Hornby Island has a population of about 1,000.

“We really, really do not waste. The Free Store is the banner of our whole waste diversion,” LeBlancq said.

The recycling depot’s website states the island reuses more than 70 per cent of material in its waste stream.

Like many Hornby residents, Greg Titcomb is at the Free Store weekly. It’s where everyone takes their waste and donations.

Michelle Easterly, owner of the Handmade Harmony Hide-Away on Hornby, spent part of a visit in 1978 building the original roof on the Free Store.

When Easterly moved to the island in 1985, the Free Store was an essential part of stocking her home and outfitting her family.

“It was where we lived from — all my kid’s clothes — and you’d get whatever you needed. You’d go there and say, ‘This is what I need’ and there it would be.”

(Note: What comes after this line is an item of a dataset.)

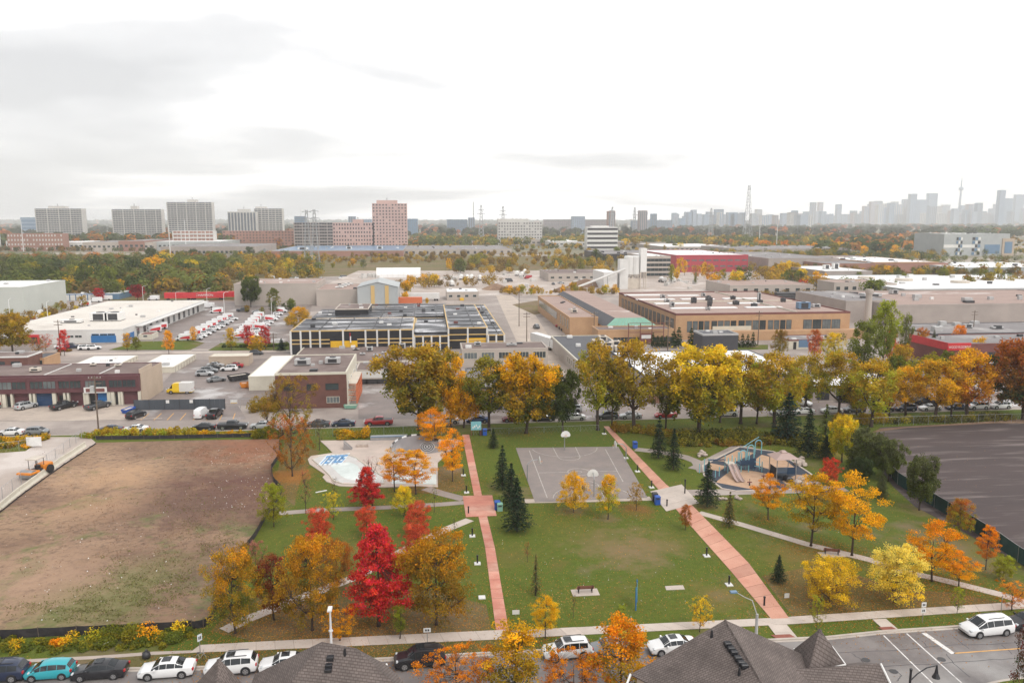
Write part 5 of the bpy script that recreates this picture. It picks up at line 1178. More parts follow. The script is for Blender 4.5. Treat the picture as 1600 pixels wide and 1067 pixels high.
def pole(px,py,top,r,m,label,name='pole',cat='pole',group=None,arm=None,cross=False):
    g=G(px,py);H=ZA(g.x,g.y,top);t=thing(name,label,cat,g,0,group);MB().tube([(0,0,0),(0,0,H)],[r,r*.65],m,7).build('shaft',t)
    if cross:
        for z in(H-.6,H-1.6): MB().box(-1.2,1.2,-.08,.08,z,z+.14,m).build('crossarm',t)
        for x in(-1.1,-.5,.5,1.1): MB().tube([(x,0,H-.45),(x,0,H-.2)],.07,M['lightgrey'],5).build('insulator',t)
    if arm: 
        MB().tube([(0,0,H-.3),(arm*.6,0,H+.4),(arm,0,H+.45)],[.08,.06,.05],m,5).build('arm',t);MB().bbox(arm-.1,arm+.7,-.16,.16,H+.34,H+.52,.04,M['lightgrey']).build('lamp_head',t)
    return t
pole(154,671,587,.17,M['wood'],'brown wooden utility pole in front of the plum building','utility_pole','utility pole',cross=True)
o=MB();o.bbox(-.9,-.2,-.3,.3,0,1.2,.1,M['lightgrey']);g=G(154,671);tag(o.build('transformer',None,(g.x,g.y-.05,ZA(g.x,g.y,612))),'grey transformer can on the wooden utility pole','transformer')
for px,py,tp,l in((811,510,455,'beside the cross street near the dark car'),(823,535,488,'at the corner of the cross street'),(1184,540,486,'before the brick plant'),(1043,548,500,'between the cedars and brick factory'),(928,528,487,'in front of the narrow brick wing'),(1520,525,485,'behind the maroon shop'),(95,556,500,'in front of the mail depot'),(428,548,520,'by the depot grass'),(638,540,505,'before the black factory')):
    pole(px,py,tp,.18,M['wood'],'wooden utility pole '+l,'utility_pole','utility pole','utility poles',cross=True)
for px,py,tp,l in((2,392,328,'at the left edge'),(37,393,343,'left of the leftmost slab'),(267,410,352,'below the tallest slab'),(291,393,344,'right below the tallest slab'),(1186,385,337,'right of the tall mast'),(1213,390,350,'left of the orange trees')):
    pole(px,py,tp,.5,M['whitepole'],'tall white monopole '+l,'monopole','pole','white monopoles')
for px,py,tp,l in((224,473,448,'behind the mail depot roof, left one'),(275,470,457,'behind the mail depot roof, right one'),(76,512,472,'left of the mail depot'),(18,520,468,'near the pale warehouse'),(425,500,465,'in the van lot'),(352,510,458,'at the rear of the van lot'),(324,480,452,'beside the red trailers')):
    pole(px,py,tp,.12,M['whitepole'],'slim lot light pole '+l,'lot_light','light pole','lot lights',arm=1.2)
for px,py,tp,l,a in((740,358,315,'thin tall stack above the horizon beside the blue grey block',0),(470,350,317,'thin tall stack left of the twin pylons',0)):
    g=G(px,py);H=ZA(g.x,g.y,tp);o=MB();o.tube([(0,0,0),(0,0,H)],[3.2,2.2],M['lightgrey'],8);tag(o.build('stack',None,g),l,'chimney')
# wires between two poles along the industrial street

# clutter of the gravel yard and roofs
rc=random.Random(17)
blk_=mesh_only(MB().bbox(-1.8,1.8,-.8,.8,0,1.5,.08,M['offwhite']),'block')
for i in range(60):
    px,py=rc.choice([(rc.uniform(660,800),rc.uniform(430,438)),(rc.uniform(770,960),rc.uniform(428,450)),(rc.uniform(1040,1090),rc.uniform(440,452)),(rc.uniform(560,600),rc.uniform(430,436))]);g=G(px,py,.04)
    o=inst(blk_,'block_stack',None,g,rc.uniform(0,3),(rc.uniform(.6,1.6),rc.uniform(.7,1.5),rc.uniform(.5,1.6)));tag(o,'pale stack of blocks or container in the gravel yard','block stack','stacks in the gravel yard')
for i,(px,py,r_,m_,l) in enumerate(((775,452,9,'dirt','brown earth heap'),(915,447,12,'dirt','long reddish earth heap beside the conveyor'),(700,432,7,'gravel','pale gravel heap'),(835,437,6,'gravel','small pale gravel heap'),(1060,447,8,'gravel','gravel heap behind the brick plant'),(880,456,8,'dirt','low brown heap'),(540,437,6,'gravel','gravel heap behind the beige hall'))):
    g=G(px,py,.03);mb=MB();n_=14
    rr_=[rc.uniform(.8,1.15) for _ in range(n_)]
    mb.tube([(0,0,0),(0,0,.05),(0,0,r_*.28),(0,0,r_*.38)],[r_,r_*.98,r_*.4,r_*.08],M[m_],n_);o=mb.build('material_heap',None,g,True);tag(o,l+(' in the yard' if 'beside' not in l and 'behind' not in l else ''),'heap')
for o in [o for o in list(bpy.data.objects) if o.parent is None and o.name.startswith('black_factory') and o.type=='EMPTY']:
    rf=[c for c in o.children if c.name.startswith('roof')][0]; v=[p.co for p in rf.data.vertices]; xa,xb=min(p.x for p in v),max(p.x for p in v);ya,yb=min(p.y for p in v),max(p.y for p in v);z=max(p.z for p in v)
    n=max(1,int((xb-xa)/9))
    for k in range(1,n+1):
        x=xa+(xb-xa)*k/(n+.5); MB().box(-.12,.12,ya+.5,yb-.5,z,z+.22,M['dark']).build('roof_seam',o,(x,0,0))
    for k in range(max(1,int((yb-ya)/9))):
        MB().box(xa+.5,xb-.5,-.1,.1,z,z+.16,M['dark']).build('roof_seam',o,(0,ya+(yb-ya)*(k+.6)/max(1,int((yb-ya)/9)),0))
    for k in range(2+int((xb-xa)*(yb-ya)/260)):
        x=rc.uniform(xa+1,xb-1);y=rc.uniform(ya+1,yb-1);MB().bbox(-.7,.7,-.5,.5,0,rc.uniform(.4,.9),.05,M[rc.choice(['lightgrey','dark','white','maroon'])]).build('roof_vent',o,(x,y,z))
for o in [o for o in list(bpy.data.objects) if o.parent is None and o.type=='EMPTY' and o.get('category')=='building' and not o.name.startswith(('black_factory','brick_plant','distant','fabric','gabled','brick_factory_hall'))]:
    rf=[c for c in o.children if c.name.startswith('roof')]
    if not rf: continue
    v=[p.co for p in rf[0].data.vertices]; xa,xb=min(p.x for p in v),max(p.x for p in v);ya,yb=min(p.y for p in v),max(p.y for p in v);z=max(p.z for p in v)
    if (xb-xa)<8 or (yb-ya)<6: continue
    sm=1+ (xb-xa>60)
    for k in range(min(16,3+int((xb-xa)*(yb-ya)/420))):
        x=rc.uniform(xa+1,xb-1);y=rc.uniform(ya+1,yb-1);a_=rc.uniform(.3,.9)*sm;MB().bbox(-a_,a_,-a_*.7,a_*.7,0,rc.uniform(.35,.9)*sm,.05,M[rc.choice(['lightgrey','dark','white','lightgrey'])]).build('roof_vent',o,(x,y,z))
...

In recent times, Easterly has picked up warm clothing, bathing suits and other items her guests might need.

“We all go to the Free Store for one reason or another. We either get things or drop things off,” she said.

It’s a major hub and reflects the commitment of residents to recycling.

“Maybe more people will understand about repurposing. Maybe we will save the planet after all,” Easterly said.

Hornby’s Free Store is among several operations on and around Vancouver Island offering free or low-cost items under various operating models, typically located at recycling depots. Along with free stores, there are also periodic auctions of items to raise money to support recycling.

At Saltspring Island’s recycling depot, many materials are re-used. A book and magazine exchange, which includes records, tapes and CDs, is run by volunteers. The Gabriola Island Recycling Organization accepts donated items to resell at low prices, with revenue going to supporting local recycling projects.

Pender Island’s ReDirectory operates on the idea of “give what you can, take what you need.” Donations of household electronics, small appliances, dishes, knickknacks, tools are among the items that come in.

“We encourage people to donate money for the items that they take, but only if they can. If everyone donates when they can, we help those islanders who need something they just can’t pay for. It’s a win-win,” its website states.

On Saturna Island, the recycling centre’s website promotes its free store stating, “Don’t throw away good items. Give them a new home through the Free Store! Free Store items are available to anyone who needs them.”